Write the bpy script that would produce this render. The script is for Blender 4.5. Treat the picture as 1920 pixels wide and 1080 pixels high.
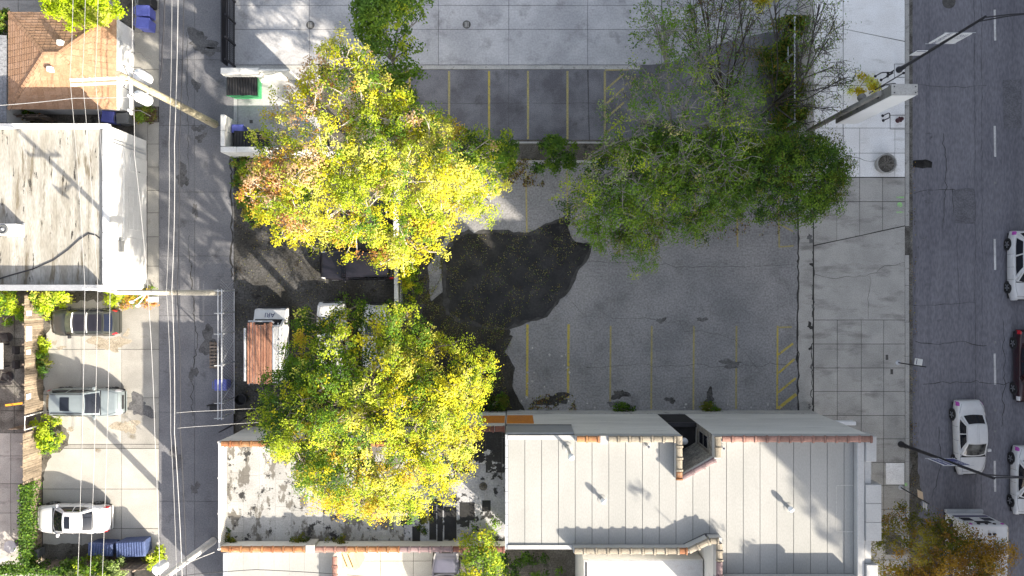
import bpy, bmesh, math, random
import numpy as np
from mathutils import Vector, Matrix

for o in list(bpy.data.objects):
    bpy.data.objects.remove(o)
scene = bpy.context.scene
C = scene.collection
H, F = 48.0, 1440.0            # drone height in metres, focal length in photo pixels (1920 wide)
random.seed(7)
R = math.radians

# ---------------------------------------------------------------- camera
cam = bpy.data.cameras.new('camera')
cam.sensor_width = 36.0
cam.lens = 27.0
cam.clip_start = 0.5
cam.clip_end = 600
camo = bpy.data.objects.new('camera', cam)
camo.location = (0, 0, H)
camo.rotation_euler = (0, 0, 0)
C.objects.link(camo)
scene.camera = camo

# ---------------------------------------------------------------- sky and sun
SUN_EL, SUN_AZ = 25.5, 135.0   # sun stands south-east: azimuth clockwise from +Y
world = bpy.data.worlds.new('World')
scene.world = world
world.use_nodes = True
nt = world.node_tree
sky = nt.nodes.new('ShaderNodeTexSky')
sky.sky_type = 'NISHITA'
sky.sun_disc = False
sky.sun_elevation = R(SUN_EL)
sky.sun_rotation = R(SUN_AZ)
sky.air_density = 1.0
sky.dust_density = 3.0
sky.ozone_density = 1.0
bgn = nt.nodes['Background']
bgn.inputs['Strength'].default_value = 0.122
hsv = nt.nodes.new('ShaderNodeHueSaturation')   # hazier, greyer autumn sky
hsv.inputs['Saturation'].default_value = 0.5
nt.links.new(sky.outputs[0], hsv.inputs['Color'])
nt.links.new(hsv.outputs[0], bgn.inputs['Color'])
sl = bpy.data.lights.new('sun', 'SUN')
sl.energy = 4.3
sl.angle = R(0.55)
sl.color = (1.0, 0.90, 0.75)
so = bpy.data.objects.new('sun', sl)
C.objects.link(so)
az, el = R(SUN_AZ), R(SUN_EL)
sdir = Vector((math.sin(az) * math.cos(el), math.cos(az) * math.cos(el), math.sin(el)))
so.rotation_euler = sdir.to_track_quat('Z', 'Y').to_euler()
so.location = sdir * 120
vs = scene.view_settings
vs.view_transform = 'Standard'
vs.look = 'None'
vs.gamma = 1.0
vs.exposure = 1.72
vs.use_curve_mapping = False
scene.render.engine = 'CYCLES'
scene.cycles.max_bounces = 6
scene.cycles.transparent_max_bounces = 8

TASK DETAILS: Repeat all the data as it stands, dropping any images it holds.

RESPONSE TO THE EXERCISE:
Write the bpy script that would produce this render. The script is for Blender 4.5. Treat the picture as 1920 pixels wide and 1080 pixels high.
import bpy, bmesh, math, random
import numpy as np
from mathutils import Vector, Matrix

for o in list(bpy.data.objects):
    bpy.data.objects.remove(o)
scene = bpy.context.scene
C = scene.collection
H, F = 48.0, 1440.0            # drone height in metres, focal length in photo pixels (1920 wide)
random.seed(7)
R = math.radians

# ---------------------------------------------------------------- camera
cam = bpy.data.cameras.new('camera')
cam.sensor_width = 36.0
cam.lens = 27.0
cam.clip_start = 0.5
cam.clip_end = 600
camo = bpy.data.objects.new('camera', cam)
camo.location = (0, 0, H)
camo.rotation_euler = (0, 0, 0)
C.objects.link(camo)
scene.camera = camo

# ---------------------------------------------------------------- sky and sun
SUN_EL, SUN_AZ = 25.5, 135.0   # sun stands south-east: azimuth clockwise from +Y
world = bpy.data.worlds.new('World')
scene.world = world
world.use_nodes = True
nt = world.node_tree
sky = nt.nodes.new('ShaderNodeTexSky')
sky.sky_type = 'NISHITA'
sky.sun_disc = False
sky.sun_elevation = R(SUN_EL)
sky.sun_rotation = R(SUN_AZ)
sky.air_density = 1.0
sky.dust_density = 3.0
sky.ozone_density = 1.0
bgn = nt.nodes['Background']
bgn.inputs['Strength'].default_value = 0.122
hsv = nt.nodes.new('ShaderNodeHueSaturation')   # hazier, greyer autumn sky
hsv.inputs['Saturation'].default_value = 0.5
nt.links.new(sky.outputs[0], hsv.inputs['Color'])
nt.links.new(hsv.outputs[0], bgn.inputs['Color'])
sl = bpy.data.lights.new('sun', 'SUN')
sl.energy = 4.3
sl.angle = R(0.55)
sl.color = (1.0, 0.90, 0.75)
so = bpy.data.objects.new('sun', sl)
C.objects.link(so)
az, el = R(SUN_AZ), R(SUN_EL)
sdir = Vector((math.sin(az) * math.cos(el), math.cos(az) * math.cos(el), math.sin(el)))
so.rotation_euler = sdir.to_track_quat('Z', 'Y').to_euler()
so.location = sdir * 120
vs = scene.view_settings
vs.view_transform = 'Standard'
vs.look = 'None'
vs.gamma = 1.0
vs.exposure = 1.72
vs.use_curve_mapping = False
scene.render.engine = 'CYCLES'
scene.cycles.max_bounces = 6
scene.cycles.transparent_max_bounces = 8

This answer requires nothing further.